1978 übernahm der bisherige Repräsentant des Unternehmens im mittleren Osten, der indische Großkaufmann Hiranand Gajria, Bifora. In Schwäbisch Gmünd führt er zunächst mit 150 Mitarbeitern die Fertigung von Quarzuhren weiter. Die Fertigung mechanischer Uhren wurde nach Bangalore/Indien verlagert. Die Produktion in Deutschland wurde 1983 endgültig eingestellt und das Werk geschlossen. Auch in Indien wurde die Uhrenproduktion in den 1990ern eingestellt. Das dortige Werk (BIFORA WATCH CO LTD) fertigt jedoch noch heute Präzisionsteile für die Kfz-Industrie.
Der Neuanfang
Im Jahr 2011 wagte in Schwäbisch Gmünd ein kleines Team mit der Gründung der „Bifora Uhren-Manufaktur GmbH“ einen Neuanfang.

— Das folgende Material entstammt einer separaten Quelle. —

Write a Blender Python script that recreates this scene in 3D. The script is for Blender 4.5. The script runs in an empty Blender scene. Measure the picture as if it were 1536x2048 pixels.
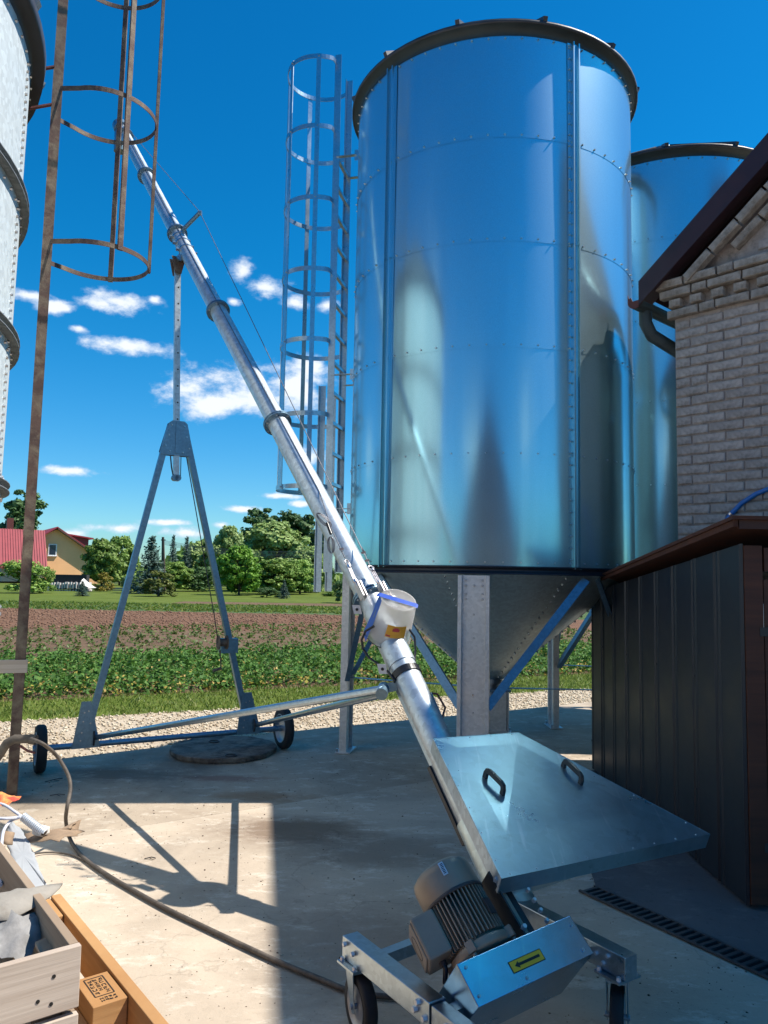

Diese will im Bewusstsein der Tradition und mit Blick auf heutige Anforderungen hochwertige mechanische Uhren herstellen. Im November 2014 wurde die erste Bifora-Uhr seit 30 Jahren vorgestellt. Der Name JB-60 erinnert an den Firmengründer Josef Bidlingmaier und die Auflage von 60 Stück. Für die Uhren werden 60 original Kaliber 130 von 1965 verwendet. Diese wurden generalüberholt und aufwändig veredelt. Gemäß ihrem Anspruch kommen alle Teile der Uhr von Zulieferbetrieben aus Deutschland und der Schweiz. So wird z. B. das Gehäuse in Pforzheim und das Armband in Augsburg gefertigt. Die Zifferblätter und Zeiger stammen aus der Schweiz.
Firmenmuseum
Seit 2014 dokumentiert ein Museum im Seitenflügel des ehemaligen Fabrikgebäudes die Firmengeschichte.[1]
Literatur
- Hans Heinrich Schmid: Lexikon der Deutschen Uhrenindustrie 1850–1980. Villingen-Schwenningen: Förderkreis Lebendiges Uhrenindustriemuseum e. V., 2005, ISBN 3-927987-91-3, S. 491.
- Heinz Hampel: Automatic Armbanduhren aus Deutschland, England, Frankreich, Japan, Rußland, USA. Callwey Verlag, 1996, ISBN 978-3-7667-1228-8.
- Hans-Peter Reif: Typisch deutsch: BIFORA. In: Klassik Uhren 3/2001.
- Christian Wiechel-Kramüller: Bifora Unima: Auf die Sekunde kommt es an. Suhlendorf 2018, ISBN 978-3-940189-19-6.